WHAT YOU SHOULD DO | Leave the pictures out and write out exactly the lines from the top of the entries through the line containing "import numpy as np".

SOURCE DATA |
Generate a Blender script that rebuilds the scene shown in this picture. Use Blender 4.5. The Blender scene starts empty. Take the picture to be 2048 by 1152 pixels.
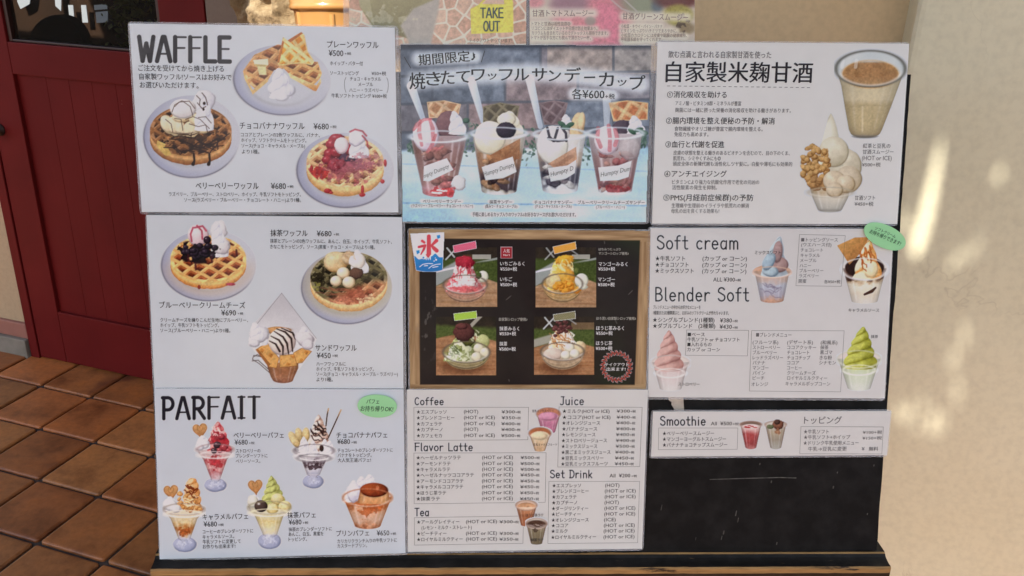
import bpy, bmesh, math, random
import numpy as np

# ------------------------------------------------------------------ camera, world, sun, exposure
scene = bpy.context.scene
COL = scene.collection
F_PX, PITCH, ROLL, CAM_H = 1700.0, 0.39, 0.035, 1.44
CAM = np.array([0.0, 0.0, CAM_H])
FW = np.array([0, math.cos(PITCH), -math.sin(PITCH)])
_r = np.array([1.0, 0, 0]); _u = np.cross(_r, FW)
RT = math.cos(ROLL) * _r + math.sin(ROLL) * _u
UP = -math.sin(ROLL) * _r + math.cos(ROLL) * _u
cam_data = bpy.data.cameras.new("camera")
cam = bpy.data.objects.new("camera", cam_data)
COL.objects.link(cam)
cam_data.sensor_width = 36.0
cam_data.lens = F_PX / 2048 * 36.0
cam_data.clip_start = 0.02
cam_data.clip_end = 400
from mathutils import Matrix, Vector
cam.matrix_world = Matrix(((RT[0], UP[0], -FW[0], CAM[0]), (RT[1], UP[1], -FW[1], CAM[1]),
                           (RT[2], UP[2], -FW[2], CAM[2]), (0, 0, 0, 1)))
scene.camera = cam

SUN_DIR = np.array([-0.22, -0.72, 0.66]); SUN_DIR /= np.linalg.norm(SUN_DIR)   # towards the sun
world = bpy.data.worlds.new("World"); scene.world = world
world.use_nodes = True
wn = world.node_tree.nodes; wl = world.node_tree.links
wn.clear()
sky = wn.new("ShaderNodeTexSky"); sky.sky_type = 'NISHITA'; sky.sun_disc = False
sky.sun_elevation = math.asin(SUN_DIR[2])
sky.sun_rotation = math.atan2(SUN_DIR[0], SUN_DIR[1])
sky.dust_density = 2.0; sky.air_density = 1.0
bg = wn.new("ShaderNodeBackground"); bg.inputs[1].default_value = 0.13
wo = wn.new("ShaderNodeOutputWorld")
wl.new(sky.outputs[0], bg.inputs[0]); wl.new(bg.outputs[0], wo.inputs[0])
sl = bpy.data.lights.new("sun", 'SUN'); sl.energy = 4.0; sl.angle = math.radians(0.45); sl.color = (1, 0.93, 0.82)
sun = bpy.data.objects.new("sun", sl); COL.objects.link(sun)
sun.location = (0, -3, 6)
sun.rotation_euler = Vector(SUN_DIR).to_track_quat('Z', 'Y').to_euler()
scene.view_settings.view_transform = 'Standard'
scene.view_settings.look = 'None'
scene.view_settings.gamma = 1
scene.view_settings.exposure = 1.2
scene.render.engine = 'CYCLES'
scene.cycles.max_bounces = 8
scene.cycles.transparent_max_bounces = 12
scene.cycles.use_denoising = True
scene.render.filter_size = 1.1

# ------------------------------------------------------------------ geometry helpers
def ray(x, y):
    x = np.asarray(x, float)[..., None]; y = np.asarray(y, float)[..., None]
    return FW + (x - 1024) / F_PX * RT - (y - 576) / F_PX * UP
def onpl(P0, n, x, y):
    d = ray(x, y)
    t = ((P0 - CAM) @ n) / (d @ n)
    return CAM + d * np.asarray(t)[..., None]
def floor_pt(x, y, z=0.0):
    return onpl(np.array([0, 0, z]), np.array([0, 0, 1.0]), x, y)

# the leaning notice board's plane
LEAN, YAW, RHO, DIST = 0.251, 0.054, 0.0135, 1.03
_ex = np.array([math.cos(YAW), math.sin(YAW), 0]); _bk = np.array([-math.sin(YAW), math.cos(YAW), 0])
_ey = np.array([0, 0, math.cos(LEAN)]) + _bk * math.sin(LEAN)
BX = math.cos(RHO) * _ex + math.sin(RHO) * _ey
BY = -math.sin(RHO) * _ex + math.cos(RHO) * _ey
BN = np.cross(BX, BY)
BO = CAM + FW * DIST
def board(x, y, off=0.0):              # a point of the board's plane, lifted off it by so many metres
    return onpl(BO + BN * off, BN, x, y)
def buv(P, off=0.0):
    d = P - BO
    return np.stack([d @ BX, d @ BY], -1)
def bpt(u, v, off=0.0):
    u = np.asarray(u, float)[..., None]; v = np.asarray(v, float)[..., None]
    return BO + BX * u + BY * v + BN * off

# the room's axes: the door wall runs along WT, faces WN
DA = floor_pt(69, 713); DB = floor_pt(303, 764)
WT = (DB - DA) / np.linalg.norm(DB - DA); WN = np.array([WT[1], -WT[0], 0.0])
UPZ = np.array([0, 0, 1.0])
def wall_pt(x, y, off=0.0):            # (along, height) on the door wall's plane
    p = onpl(DA + WN * off, WN, x, y)
    return (p - DA) @ WT, p[..., 2]

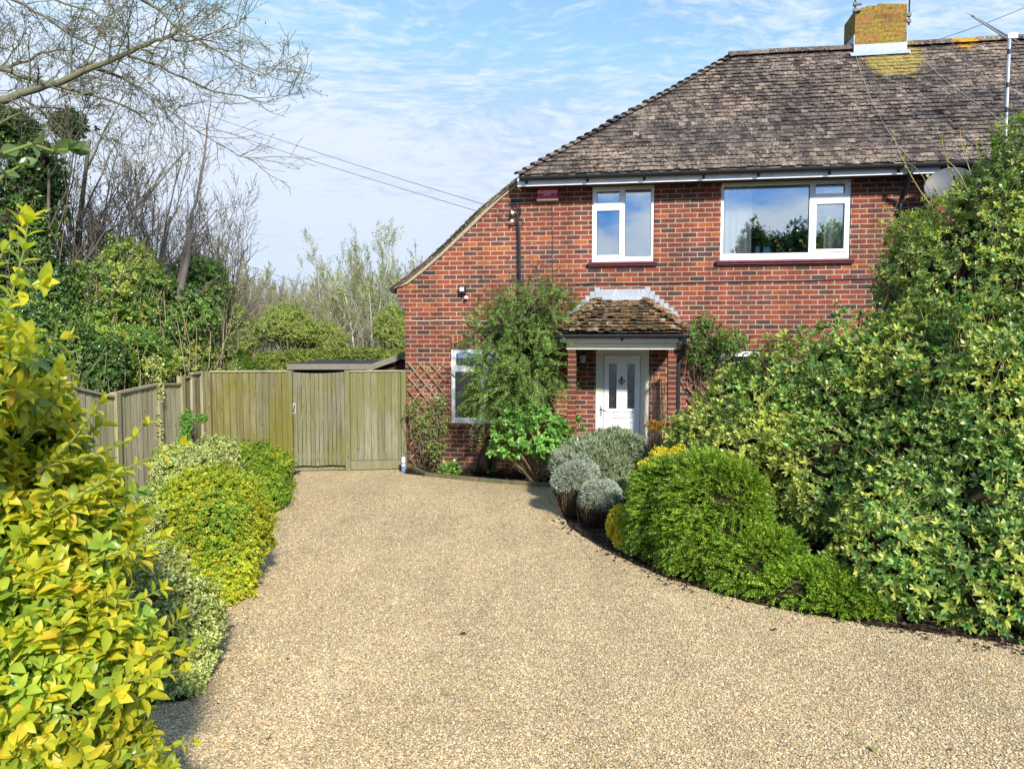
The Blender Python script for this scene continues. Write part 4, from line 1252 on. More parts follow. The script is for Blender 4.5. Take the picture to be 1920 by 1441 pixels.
# across the end of the drive: panel, gate, panel
A_, B_ = Vector((-4.86, 11.60)), Vector((-1.80, 12.02))
fd = (B_ - A_).normalized(); fn = Vector((fd.y, -fd.x))
def fpx(px):
    d = ray(px, 700); a = Vector((d.x, d.y)); # intersection of the ray with the fence line
    den = a.x * fd.y - a.y * fd.x
    t = (A_.x * fd.y - A_.y * fd.x) / den
    return a * t
def fz(px, py):
    q = fpx(px); d = ray(px, py); return H + d.z * (q.y / d.y)
back = empty('board_fence', (A_.x, A_.y, 0), label='tall green stained board fence either side of the garden gate', cat='fence')
def loc2(v): return (v.x - A_.x, v.y - A_.y)
ztop = fz(470, 697)
mb = MB(); vboards(mb, loc2(fpx(393)), loc2(fpx(540)), 0.03, ztop, ztop - .005, 0.105, 0.012, fn); mb.build('panel', fence_gm, back, label='darker olive green left panel')
mb = MB(); vboards(mb, loc2(fpx(656)), loc2(fpx(759.5)), 0.17, fz(700, 697), fz(700, 697), 0.108, 0.012, fn); mb.build('panel', gate_m, back)
def seg(mb, x0, x1, z0, z1, w, out, dz=0.0):
    a, b = fpx(x0), fpx(x1)
    a = Vector((*loc2(a + fn * out), (z0 + z1) / 2)); b = Vector((*loc2(b + fn * out), (z0 + z1) / 2 + dz)); mb.bar(a, b, w, z1 - z0)
mb = MB(); seg(mb, 393, 541, ztop, ztop + 0.025, 0.06, 0.005); mb.build('capping', fence_m, back)
mb = MB(); seg(mb, 656, 759.5, ztop - .008, ztop + 0.017, 0.06, 0.005); mb.build('capping', fence_m, back)
mb = MB(); seg(mb, 656, 759.5, 0.02, 0.165, 0.03, 0.02); mb.build('gravel_board', gate_m, back)
for px, z in ((392, ztop + .01), (544, ztop + .02), (651.5, ztop + .02), (757, ztop)):
    c = loc2(fpx(px) + fn * 0.03)
    MB().box(c[0] - 0.04, c[0] + 0.04, c[1] - 0.04, c[1] + 0.04, 0, z).build('post', fence_gm if px < 600 else gate_m, back)
gp = fpx(549.5)
gate = empty('garden_gate', (gp.x, gp.y, 0), label='boarded wooden garden gate with a small steel latch', cat='gate')
gl = lambda v: (v.x - gp.x, v.y - gp.y)
mb = MB()
gx0, gx1 = 549.5, 646
n_ = 12
for i in range(n_):
    x0, x1 = gx0 + (gx1 - gx0) * i / n_, gx0 + (gx1 - gx0) * (i + 1) / n_
    tt = ztop - 0.008 - 0.02 * math.sin(math.pi * (i + .5) / n_)
    vboards(mb, gl(fpx(x0) + fn * .01), gl(fpx(x1) + fn * .01), 0.10 + 0.006 * math.sin(i), tt, tt, 0.5, 0.014, fn, 0.006, 0.003)
mb.build('boards', gate_m, gate)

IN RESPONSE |
Generate a Blender script that rebuilds the scene shown in this picture. Use Blender 4.5. The Blender scene starts empty. Take the picture to be 2048 by 1152 pixels.
import bpy, bmesh, math, random
import numpy as np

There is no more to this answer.